I'm surprised, usually that bleeding edge the foundry still sets the terms. Even if yields are lower (55% is low for that small a die), they should have the power to set the terms, or just offer a discount if they fail the contract promise, though this might be the failure clause kicking in.

[–] LetMeEatCake 12 points 1 year ago* (last edited 1 year ago) (1 children)

Apple is the only customer after TSMC's N3B node. Everyone else wants N3E, which will not be available until next year. N3E has better yields but worse performance, while being easier/cheaper to manufacture. The increase in yields is greater than the loss in performance.
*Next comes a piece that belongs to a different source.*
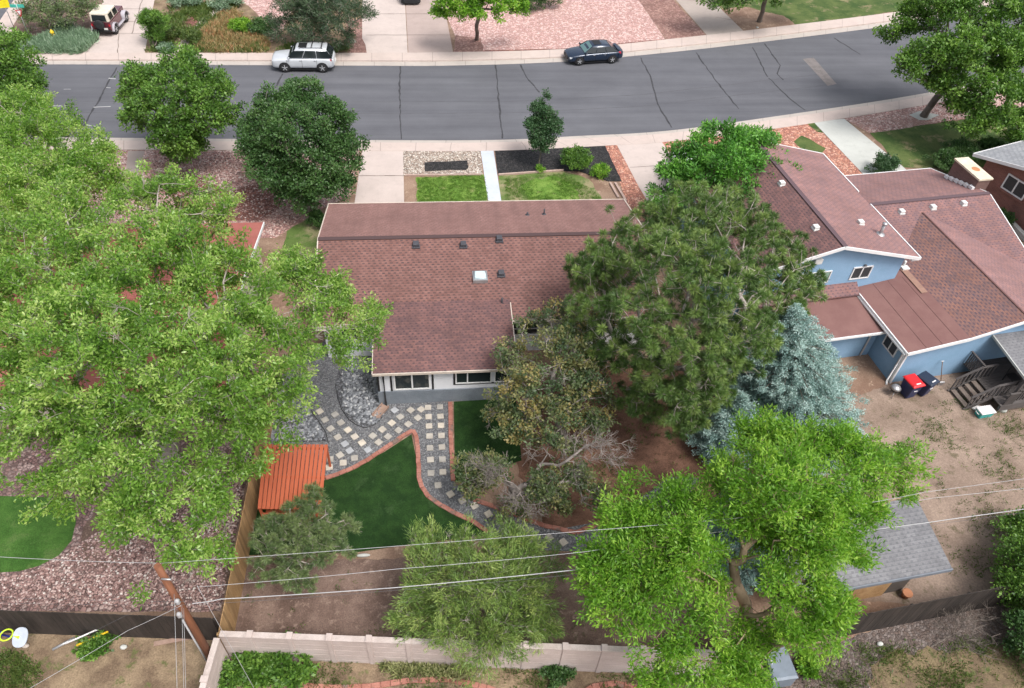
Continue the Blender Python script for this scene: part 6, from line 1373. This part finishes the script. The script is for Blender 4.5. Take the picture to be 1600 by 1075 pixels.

If TSMC didn't offer terms to make up for the faults of N3B, there's a very real chance that Apple would have balked and stuck with N4 again. In this case, Apple had a strong hand: without Apple, the entire N3B line would be idle and the capital expenditure to set them up would be wasted. If yields improve enough Apple might stick with N3B in the future, which would save TSMC even more money and allow them to shift back over to a better (for them) pricing model.

Apple had a comparatively strong hand for these negotiations.

[–] InverseParallax 4 points 1 year ago* (last edited 1 year ago)

Yeah I figured it was a sweetheart deal to keep the design on that process, I'm still surprised there isn't more demand, but all the volume guys (amd, nvidia, apple) are going to wait for stability, amd might do some server chips because the margins are worth it, and they can eat yields with their chiplets.

Nvidia don't give a fuck, they'll stay at n5 or even n6 for the price and efficiency, they're power gated.